"Two Dutchmen in stripey swimsuits singing YMCA - that's my festival highlight," said the man from the Classic LPs vinyl stall, selling a mint copy of Pink Floyd's Dark Side of the Moon to another devoted folkie on the campsite. His customers were still dazed after spending Saturday evening in emotional frenzy as rampaging middle-aged Romanian Gypsies - Fanfare Ciocarlia - threatened death by brass; then Toots & the Maytals finished off the rest. Sandwiched between them was Joan Baez, the matron saint of folk music, so stirred by the funky Romanian brass that she burst among them to dance before calming herself for a set she might have sung 40 years earlier, ending in an arm-waving Imagine.
Underlining the ludicrousness of musical classification, the biggest singalong was the Ukulele Orchestra of Great Britain's Anarchy in the UK, the promising Newton Faulkner raised the roof with Massive Attack's Teardrop, and the sublime Rachel Unthank and the Winterset almost stopped the show with an Antony & the Johnsons cover.

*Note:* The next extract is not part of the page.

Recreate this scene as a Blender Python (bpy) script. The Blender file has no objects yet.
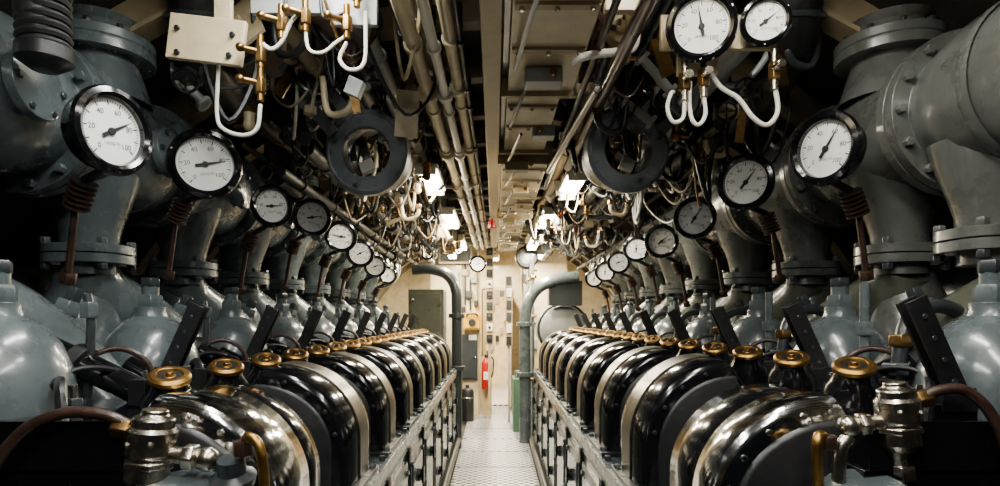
import bpy, math, random
from mathutils import Vector, Matrix, Euler
random.seed(23)
V=Vector
# ------------------------------------------------------------ materials
def mk(name,col,rough=.4,metal=0,var=.25,bump=.15,scale=14,coat=0,emit=None,col2=None,rv=.15):
    m=bpy.data.materials.new(name); m.use_nodes=True
    nt=m.node_tree; N=nt.nodes; L=nt.links
    b=N['Principled BSDF']
    tc=N.new('ShaderNodeTexCoord')
    n=N.new('ShaderNodeTexNoise'); n.inputs['Scale'].default_value=scale; n.inputs['Detail'].default_value=6; n.inputs['Roughness'].default_value=.65
    L.new(tc.outputs['Object'],n.inputs['Vector'])
    r=N.new('ShaderNodeValToRGB')
    r.color_ramp.elements[0].position=.3; r.color_ramp.elements[1].position=.72
    c2=col2 if col2 else tuple(c*(1-var) for c in col)
    r.color_ramp.elements[0].color=(*c2,1); r.color_ramp.elements[1].color=(*col,1)
    L.new(n.outputs['Fac'],r.inputs['Fac']); L.new(r.outputs['Color'],b.inputs['Base Color'])
    mr=N.new('ShaderNodeMapRange'); mr.inputs['To Min'].default_value=max(.02,rough-rv); mr.inputs['To Max'].default_value=min(1,rough+rv)
    L.new(n.outputs['Fac'],mr.inputs['Value']); L.new(mr.outputs['Result'],b.inputs['Roughness'])
    b.inputs['Metallic'].default_value=metal
    if coat: b.inputs['Coat Weight'].default_value=coat; b.inputs['Coat Roughness'].default_value=.12
    if bump:
        n2=N.new('ShaderNodeTexNoise'); n2.inputs['Scale'].default_value=scale*2.2; n2.inputs['Detail'].default_value=4
        L.new(tc.outputs['Object'],n2.inputs['Vector'])
        bp=N.new('ShaderNodeBump'); bp.inputs['Strength'].default_value=bump; bp.inputs['Distance'].default_value=.006
        L.new(n2.outputs['Fac'],bp.inputs['Height']); L.new(bp.outputs['Normal'],b.inputs['Normal'])
    if emit:
        b.inputs['Emission Color'].default_value=(*emit[0],1); b.inputs['Emission Strength'].default_value=emit[1]
    return m
GRAY=mk('gray_enamel',(.098,.122,.127),.27,0,.5,.35,7,.55)
GRAYW=mk('gray_enamel_weathered',(.104,.114,.106),.29,0,.5,.4,6,.5,col2=(.055,.055,.047))
GRAYD=mk('dark_gray_enamel',(.024,.030,.033),.34,0,.35,.25,10,.3)
GRAYC=mk('clamp_gray_enamel',(.105,.120,.127),.30,0,.3,.2,10,.4)
OLIVE=mk('olive_gray_enamel',(.085,.090,.064),.30,0,.4,.3,8,.4)
LGRAY=mk('light_gray_paint',(.30,.31,.30),.45,0,.25,.2,8,.1)
BLACK=mk('black_gloss',(.004,.004,.005),.13,0,.3,.06,12,.35,rv=.06)
BLACKM=mk('black_satin',(.008,.008,.009),.42,0,.3,.2,20)
RUBBER=mk('rubber',(.010,.010,.010),.5,0,.3,.1,20)
STEEL=mk('polished_steel',(.50,.48,.43),.25,1,.35,.12,22,rv=.12)
STRAP=mk('brushed_steel_strap',(.24,.22,.175),.32,1,.55,.2,16,rv=.14)
CHROME=mk('chromed_steel',(.74,.75,.75),.12,1,.5,.18,12,rv=.09)
NICKEL=mk('nickel',(.62,.55,.45),.26,1,.4,.15,18)
BRASS=mk('brass',(.46,.255,.065),.38,1,.5,.12,25)
BRASSD=mk('aged_brass',(.34,.20,.07),.36,1,.5,.12,25)
COPPER=mk('rusty_pipe',(.055,.026,.016),.45,.3,.6,.3,30,.2)
CREAM=mk('cream_paint',(.70,.57,.35),.42,0,.4,.2,7,.15)
CREAMD=mk('dirty_cream_paint',(.38,.30,.18),.5,0,.5,.3,6)
WHITE=mk('white_paint',(.80,.76,.65),.4,0,.2,.1,8)
TAN=mk('tan_paint',(.42,.32,.17),.45,0,.3,.2,8)
HULL=mk('hull_plate',(.028,.023,.017),.6,0,.5,.4,4)
DIAL=mk('dial_white',(.90,.90,.85),.35,0,.1,0,30)
INK=mk('dial_ink',(.01,.01,.01),.6,0,.1,0)
YEL=mk('yellow_plastic',(.62,.33,.001),.4,0,.1,0)
RED=mk('red_enamel',(.33,.008,.006),.3,0,.2,0)
GREEN=mk('green_paint',(.07,.15,.10),.4,0,.3,.1)
BROWN=mk('brown_pipe',(.07,.025,.018),.32,0,.4,.1,15,.3)
TUBEL=mk('lamp_tube',(.9,.9,.9),.4,0,0,0,emit=((1,.96,.84),26))
TUBEW=mk('lamp_tube_warm',(.9,.9,.9),.4,0,0,0,emit=((1,.88,.64),105))
def floor_mat():
    m=mk('steel_grating',(.58,.59,.60),.42,.55,.3,0,5)
    nt=m.node_tree;N=nt.nodes;L=nt.links;b=N['Principled BSDF']
    tc=N.new('ShaderNodeTexCoord'); mp=N.new('ShaderNodeMapping'); mp.inputs['Rotation'].default_value=(0,0,.785); mp.inputs['Scale'].default_value=(15,15,15)
    ck=N.new('ShaderNodeTexVoronoi'); ck.inputs['Scale'].default_value=1; ck.inputs['Randomness'].default_value=0
    L.new(tc.outputs['Object'],mp.inputs['Vector']); L.new(mp.outputs['Vector'],ck.inputs['Vector'])
    rp=N.new('ShaderNodeValToRGB');rp.color_ramp.elements[0].position=.40;rp.color_ramp.elements[1].position=.48
    rp.color_ramp.elements[0].color=(.05,.055,.06,1)
    L.new(ck.outputs['Distance'],rp.inputs['Fac'])
    old=b.inputs['Base Color'].links[0].from_socket
    mx=N.new('ShaderNodeMix');mx.data_type='RGBA';mx.blend_type='MULTIPLY';mx.inputs[0].default_value=1
    L.new(old,mx.inputs[6]);L.new(rp.outputs['Color'],mx.inputs[7]);L.new(mx.outputs[2],b.inputs['Base Color'])
    bp=N.new('ShaderNodeBump'); bp.inputs['Strength'].default_value=.8; bp.inputs['Distance'].default_value=.01
    L.new(rp.outputs['Color'],bp.inputs['Height']); L.new(bp.outputs['Normal'],b.inputs['Normal'])
    return m
TREAD=floor_mat()

# ------------------------------------------------------------ builder
def frame(n,up=(0,0,1)):
    z=V(n).normalized(); u=V(up)
    if abs(z.dot(u.normalized()))>.98: u=V((0,1,0))
    x=u.cross(z).normalized(); y=z.cross(x)
    return Matrix((x,y,z)).transposed()
class B:
    def __init__(s,sx=1):
        s.v=[];s.f=[];s.m=[];s.mats=[];s.sx=sx
    def add(s,vs,fs,mat):
        if mat not in s.mats: s.mats.append(mat)
        k=s.mats.index(mat); b=len(s.v)
        for p in vs: s.v.append((p[0]*s.sx,p[1],p[2]))
        for f in fs: s.f.append([i+b for i in f]); s.m.append(k)
    def box(s,c,d,mat,rot=None):
        R=Euler(rot).to_matrix() if rot else Matrix.Identity(3)
        c=V(c); vs=[]
        for x in(-.5,.5):
            for y in(-.5,.5):
                for z in(-.5,.5): vs.append(c+R@V((x*d[0],y*d[1],z*d[2])))
        s.add(vs,[(0,1,3,2),(4,6,7,5),(0,4,5,1),(2,3,7,6),(0,2,6,4),(1,5,7,3)],mat)
    def lathe(s,prof,o,ax,mat,n=24):
        F=frame(ax); o=V(o); vs=[];rings=[]
        for r,h in prof:
            if r<1e-6: rings.append([len(vs)]); vs.append(o+F@V((0,0,h)))
            else:
                g=[]
                for i in range(n):
                    a=2*math.pi*i/n; g.append(len(vs)); vs.append(o+F@V((r*math.cos(a),r*math.sin(a),h)))
                rings.append(g)
        fs=[]
        for a,b in zip(rings,rings[1:]):
            if len(a)==1 and len(b)==1: continue
            for i in range(n):
                j=(i+1)%n
                if len(a)==1: fs.append((a[0],b[i],b[j]))
                elif len(b)==1: fs.append((a[i],a[j],b[0]))
                else: fs.append((a[i],a[j],b[j],b[i]))
        s.add(vs,fs,mat)
    def cyl(s,p,q,r,mat,n=16,r2=None):
        p=V(p);q=V(q);h=(q-p).length
        if h<1e-6: return
        s.lathe([(0,0),(r,0),(r if r2 is None else r2,h),(0,h)],p,q-p,mat,n)
    def hexn(s,c,ax,r,h,mat): s.lathe([(0,0),(r*.92,0),(r,h*.1),(r,h*.85),(r*.9,h),(0,h)],c,ax,mat,6)
    def sph(s,c,r,mat,n=16,sc=1,ax=(0,0,1)):
        k=n//2
        s.lathe([(r*math.sin(math.pi*i/k) if 0<i<k else 0,-r*sc*math.cos(math.pi*i/k)) for i in range(k+1)],c,ax,mat,n)
    def tube(s,pts,r,mat,n=10,smooth=True,rs=None):
        P=[V(p) for p in pts]
        if smooth and len(P)>2:
            Q=[];E=[P[0]*2-P[1]]+P+[P[-1]*2-P[-2]];RR=[]
            for i in range(1,len(E)-2):
                for t in range(6):
                    u=t/6;a,b,c,d=E[i-1],E[i],E[i+1],E[i+2]
                    Q.append(.5*((2*b)+(c-a)*u+(2*a-5*b+4*c-d)*u*u+(3*b-a-3*c+d)*u**3))
                    if rs: RR.append(rs[i-1]*(1-u)+rs[i]*u)
            Q.append(P[-1]); 
            if rs: RR.append(rs[-1])
            P=Q; rs=RR if rs else None
        vs=[];fs=[];t0=(P[1]-P[0]).normalized();F=frame(t0);x=F.col[0].copy()
        for i,p in enumerate(P):
            t=(P[min(i+1,len(P)-1)]-P[max(i-1,0)]).normalized()
            x=(x-t*x.dot(t)).normalized(); y=t.cross(x); rr=rs[i] if rs else r
            for k in range(n):
                a=2*math.pi*k/n; vs.append(p+(x*math.cos(a)+y*math.sin(a))*rr)
        for i in range(len(P)-1):
            for k in range(n):
                j=(k+1)%n; fs.append((i*n+k,i*n+j,(i+1)*n+j,(i+1)*n+k))
        fs.append(tuple(range(n))); fs.append(tuple(range(len(vs)-n,len(vs))))
        s.add(vs,fs,mat)
    def torus(s,c,ax,R,r,mat,n=28,k=8):
        F=frame(ax);c=V(c);vs=[];fs=[]
        for i in range(n):
            a=2*math.pi*i/n; d=V((math.cos(a),math.sin(a),0))
            for j in range(k):
                b=2*math.pi*j/k; vs.append(c+F@(d*(R+r*math.cos(b))+V((0,0,r*math.sin(b)))))
        for i in range(n):
            for j in range(k):
                i2=(i+1)%n; fs.append((i*k+j,i2*k+j,i2*k+(j+1)%k,i*k+(j+1)%k))
        s.add(vs,fs,mat)
    def extr(s,poly,o,u,v,w,mat):
        o=V(o);u=V(u);v=V(v);w=V(w);n=len(poly)
        a=[o+u*p[0]+v*p[1] for p in poly]; b=[p+w for p in a]
        s.add(a+b,[tuple(range(n)),tuple(range(n,2*n))]+[(i,(i+1)%n,(i+1)%n+n,i+n) for i in range(n)],mat)
    def done(s,name,parent=None,bevel=.003,loc=None,ang=38):
        import bmesh
        vs=s.v
        if loc is None:
            mn=[min(p[i] for p in vs) for i in range(3)];mx=[max(p[i] for p in vs) for i in range(3)]
            c=V([(a+b)/2 for a,b in zip(mn,mx)])
        else: c=V(loc)
        me=bpy.data.meshes.new(name)
        me.from_pydata([(p[0]-c[0],p[1]-c[1],p[2]-c[2]) for p in vs],[],s.f)
        for m in s.mats: me.materials.append(m)
        me.polygons.foreach_set('material_index',s.m)
        bm=bmesh.new();bm.from_mesh(me);bmesh.ops.recalc_face_normals(bm,faces=bm.faces);bm.to_mesh(me);bm.free()
        me.polygons.foreach_set('use_smooth',[True]*len(me.polygons))
        me.set_sharp_from_angle(angle=math.radians(ang))
        ob=bpy.data.objects.new(name,me);bpy.context.collection.objects.link(ob)
        if parent: ob.parent=parent; ob.location=c-parent.location
        else: ob.location=c
        if bevel:
            md=ob.modifiers.new('bevel','BEVEL');md.width=bevel;md.segments=2;md.limit_method='ANGLE';md.angle_limit=math.radians(45);md.use_clamp_overlap=True
        return ob
def inst(ob,name,off):
    o=ob.copy(); o.name=name; o.location=ob.location+V(off); bpy.context.collection.objects.link(o); return o
def empty(name,loc):
    e=bpy.data.objects.new(name,None);e.location=loc;e.empty_display_size=.1;bpy.context.collection.objects.link(e);return e
_tc={}
def textgeo(t):
    if t in _tc: return _tc[t]
    cu=bpy.data.curves.new('t','FONT');cu.body=t;cu.size=1;cu.align_x='CENTER';cu.align_y='CENTER';cu.resolution_u=2
    o=bpy.data.objects.new('t',cu);bpy.context.collection.objects.link(o)
    dg=bpy.context.evaluated_depsgraph_get();me=o.evaluated_get(dg).to_mesh()
    g=([v.co.copy() for v in me.vertices],[tuple(p.vertices) for p in me.polygons])
    bpy.data.objects.remove(o);_tc[t]=g;return g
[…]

Cambridge wilfully ignores trends, admirably pursuing its own eclectic mantra and hanging on to most of its traditional values. The Waterboys set an uplifting tone on Friday night, Mike Scott rounding up anyone on the bill left standing for a cheesy, yet moving, ensemble finale of This Land Is Your Land. And with the likes of Baez, Steve Earle, Bruce Cockburn and Martin Simpson on angry alert, there was plenty of Bush-baiting to at least doff a cap to folk's old radical ideals, even if half the audience seemed, between acts, to be reading the new Harry Potter.